The Smith Commission, reported here on the BBC gives Scotland freedom to vary income tax as it sees fit including varying the tax bands i.e. the rate at which a higher or indeed lower rate would kick in, apart from, it appears, the personal allowance.

This would suggest logically, that there is also likely to be a variation in the potential tax relief depending on those rates and bands. Though specific calculations are almost impossible before we see the proposals turned into legislation, it does hold out the possibility that Scottish pension investors could see different rates of relief applied to their pension savings. As we operate what you might call a qualified exempt, exempt, taxed system of pensions, the pension then paid out would also presumably be subject to those different tax rates either side of the English Scottish border.
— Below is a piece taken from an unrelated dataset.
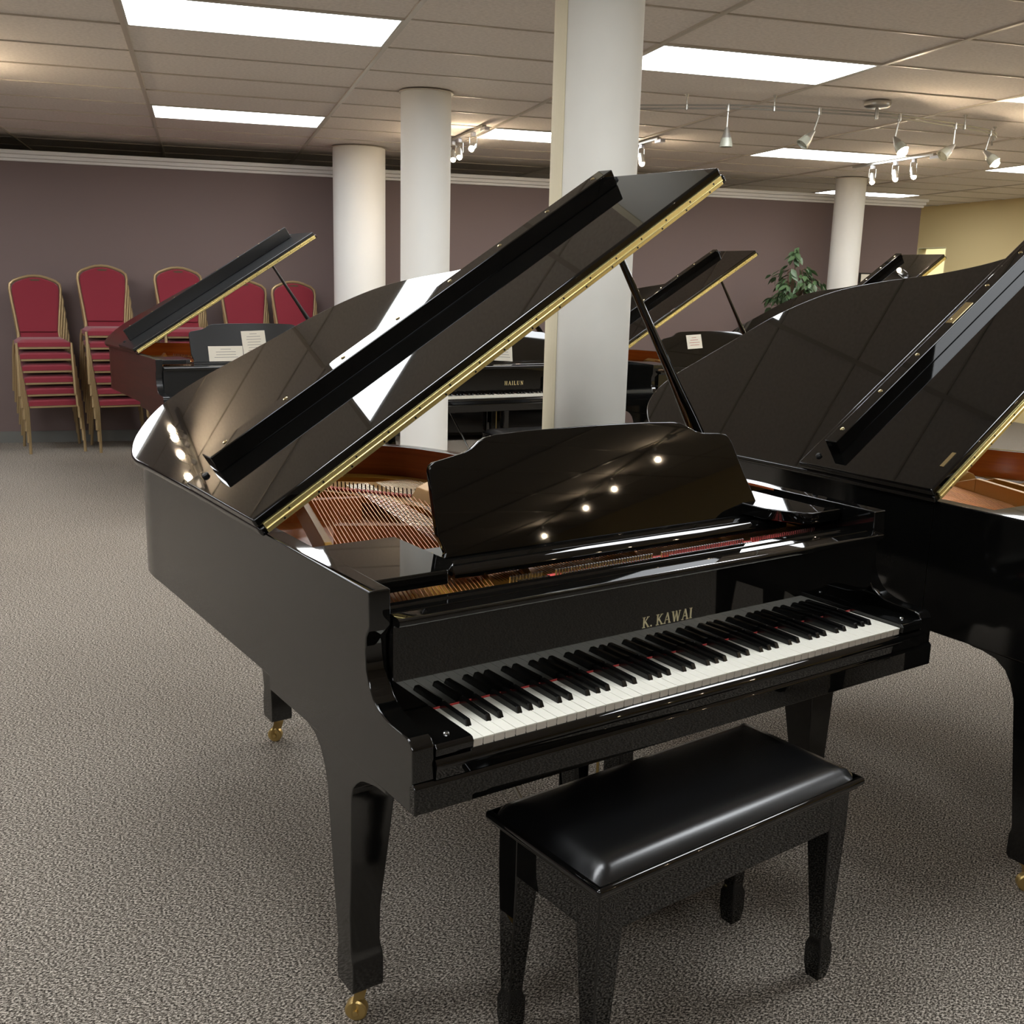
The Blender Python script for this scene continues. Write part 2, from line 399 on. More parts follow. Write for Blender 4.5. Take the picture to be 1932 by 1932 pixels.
# ------------------------------------------------------------------ pillars
def pillar(u, v, r, label, cloth=False, top=HC):
    p = room(u, v)
    t = empty('pillar', (p.x, p.y, 0), 0, label, 'pillar', 'white round pillars')
    b = MB(); n = 56
    prof = [(r, 0), (r, top*.33), (r, top*.66), (r, top-.001)]
    b.lathe(prof, (0, 0, 0), (0, 0, 1), n)
    b.build('shaft', M['pillar'] if cloth else M['pillar_paint'], t, smooth=True)
    b = MB(); b.lathe([(r+.012, top-.006), (r+.012, top)], n=n); b.build('ceiling_ring', M['grid'], t, smooth=True)
    if cloth:   # vertical overlap of the wrapped cloth on the camera-left side
        a0 = math.atan2(-1.4572-p.y, -.9246-p.x)-R(80); s_ = MB(); pts = []
        for k in range(7):
            a = a0+R(k*6.0); pts.append((math.cos(a)*(r+.004), math.sin(a)*(r+.004)))
        inner = [(x*.985, y*.985) for x, y in reversed(pts)]
        s_.prism(pts+inner, 0, top-.01, 'z'); s_.build('cloth_seam', M['seam'], t, smooth=False)
    return t
pillar(0.944, 8.00, .231, 'white pillar close to the brown wall right of the red chairs')
pillar(0.930, 5.00, .155, 'narrow white pillar between the near big pillar and the chair stacks')
pillar(0.884, 1.88, .149, 'large near pillar wrapped in white cloth behind the open piano lid', True)
pillar(6.00, 8.09, .153, 'white pillar at the far right beside the leafy plant')

# ------------------------------------------------------------------ grand pianos
LID_OUT = [(-.012, .647), (-.013, 1.10), (-.018, 1.50), (-.020, 1.62), (-.003, 1.71), (.046, 1.82), (.135, 1.92), (.23, 1.962), (.335, 1.955), (.44, 1.915),
           (.571, 1.862), (.755, 1.787), (.905, 1.660), (.984, 1.493), (1.044, 1.289), (1.13, 1.13), (1.27, 1.01), (1.42, .92), (1.52, .80), (1.548, .70), (1.55, .647)]
RIM_OUT = [(-.123, .66), (-.123, 1.0), (-.123, 1.45), (-.123, 1.60), (-.108, 1.69), (-.066, 1.79), (.012, 1.89), (.095, 1.935), (.19, 1.93), (.294, 1.888),
           (.418, 1.836), (.592, 1.760), (.737, 1.634), (.812, 1.47), (.868, 1.27), (.95, 1.09), (1.07, .95), (1.20, .86), (1.30, .76), (1.3447, .64), (1.3447, .5)]
ARM = [(.162, .966), (.159, .90), (.174, .876), (.176, .843), (.173, .814), (.162, .79), (.146, .768), (.127, .756), (.105, .748), (.08, .744), (.045, .743),
       (.018, .742), (.006, .736), (-.002, .725), (-.003, .662), (.004, .655), (.004, .606)]
ZR = .966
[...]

That said perhaps this passage from the Commission gives pause for thought.

“There will be no restrictions on the thresholds or rates the Scottish Parliament can set. All other aspects of income tax will remain reserved to the UK Parliament, including the imposition of the annual charge to income tax, the personal allowance, the taxation of savings and dividend income, the ability to introduce and amend tax reliefs and the definition of income.”

So there will definitely be an anomaly in pension planning.

Match pension tax relief to income tax and there is an anomaly. Somehow retain a national level of reliefa, arguably reserved to Westminster in the wording above, and you also create an anomaly.

Such is the result of devolving new powers. Of course the key retirement benefit, the state pension remains reserved to the UK government, so the fundamental financial floor to pension planning remains the same. But other benefits for carers, the disabled, and older people are devolved.

The impact on means-testing may also be something to watch.

But there is going to be a lot of think about when people decide where to work, where to live, and where to retire and even, arguably, where to save.